■ Material ■
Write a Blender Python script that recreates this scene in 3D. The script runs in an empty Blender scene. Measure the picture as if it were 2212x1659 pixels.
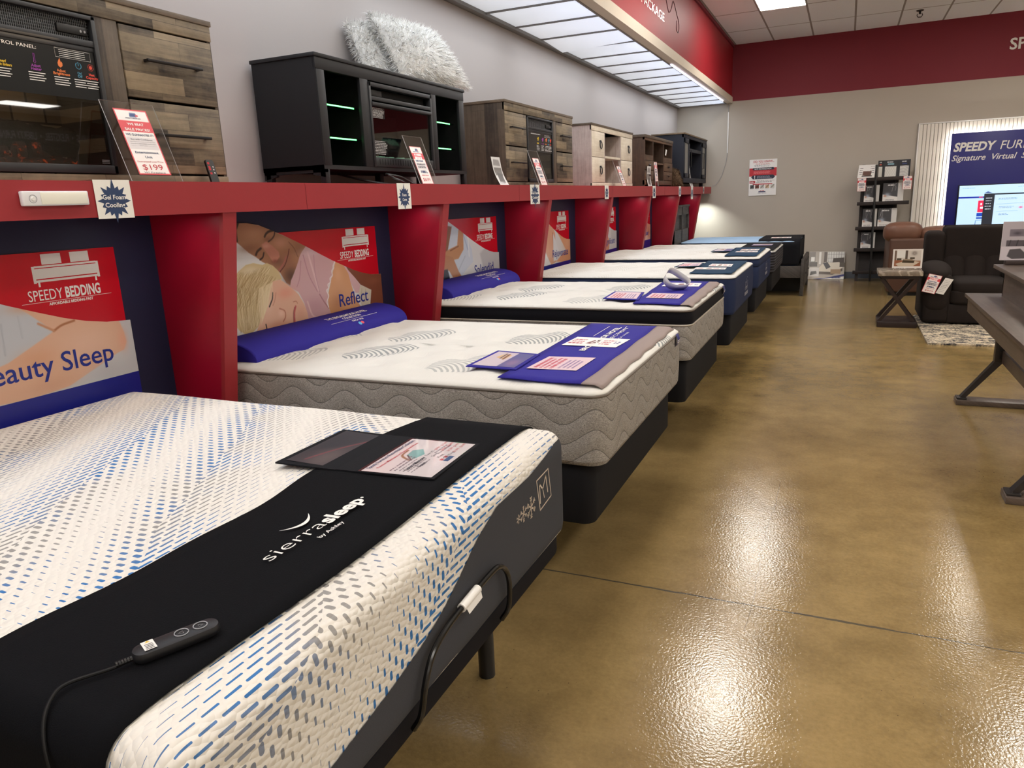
import bpy, bmesh, math, random
import numpy as np
from mathutils import Vector, Matrix
random.seed(7); RNG = np.random.default_rng(7)
SC = bpy.context.scene
COL = SC.collection
PI = math.pi

# ------------------------------------------------------------------ materials
def lin(c):
    return tuple(((v/255)/12.92 if v/255 <= .04045 else ((v/255+.055)/1.055)**2.4) for v in c)

class NT:
    """small node-tree helper"""
    def __init__(s, name):
        s.m = bpy.data.materials.new(name); s.m.use_nodes = True
        s.t = s.m.node_tree; s.b = s.t.nodes['Principled BSDF']; s.out = s.t.nodes['Material Output']
    def n(s, typ, ins=None, **props):
        nd = s.t.nodes.new(typ)
        for k, v in props.items(): setattr(nd, k, v)
        if ins:
            for k, v in ins.items(): s.put(nd.inputs[k], v)
        return nd
    def put(s, sock, v):
        if isinstance(v, bpy.types.NodeSocket): s.t.links.new(v, sock)
        elif isinstance(v, bpy.types.Node): s.t.links.new(v.outputs[0], sock)
        else: sock.default_value = v
    def math(s, op, a, b=0.0, c=None):
        nd = s.n('ShaderNodeMath', operation=op)
        s.put(nd.inputs[0], a); s.put(nd.inputs[1], b)
        if c is not None: s.put(nd.inputs[2], c)
        return nd.outputs[0]
    def mix(s, f, a, b):
        nd = s.n('ShaderNodeMix', data_type='RGBA')
        s.put(nd.inputs[0], f)
        s.put(nd.inputs[6], a if not isinstance(a, tuple) else (*a, 1)); s.put(nd.inputs[7], b if not isinstance(b, tuple) else (*b, 1))
        return nd.outputs[2]
    def coord(s, scale=(1, 1, 1), rot=(0, 0, 0), kind='Object'):
        tc = s.n('ShaderNodeTexCoord'); mp = s.n('ShaderNodeMapping')
        s.put(mp.inputs['Vector'], tc.outputs[kind]); mp.inputs['Scale'].default_value = scale; mp.inputs['Rotation'].default_value = rot
        return mp.outputs[0]
    def noise(s, vec, scale, detail=3, rough=.55):
        nd = s.n('ShaderNodeTexNoise', {'Scale': scale, 'Detail': detail, 'Roughness': rough}); s.put(nd.inputs['Vector'], vec)
        return nd.outputs['Fac']
    def bump(s, h, strength=.3, dist=.005):
        nd = s.n('ShaderNodeBump', {'Height': h, 'Strength': strength, 'Distance': dist}); s.put(s.b.inputs['Normal'], nd.outputs[0])
    def base(s, v): s.put(s.b.inputs['Base Color'], v if not isinstance(v, tuple) else (*v, 1))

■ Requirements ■
Locate each line with the word "scene" and copy it.

■ Final answer ■
Write a Blender Python script that recreates this scene in 3D. The script runs in an empty Blender scene. Measure the picture as if it were 2212x1659 pixels.
SC = bpy.context.scene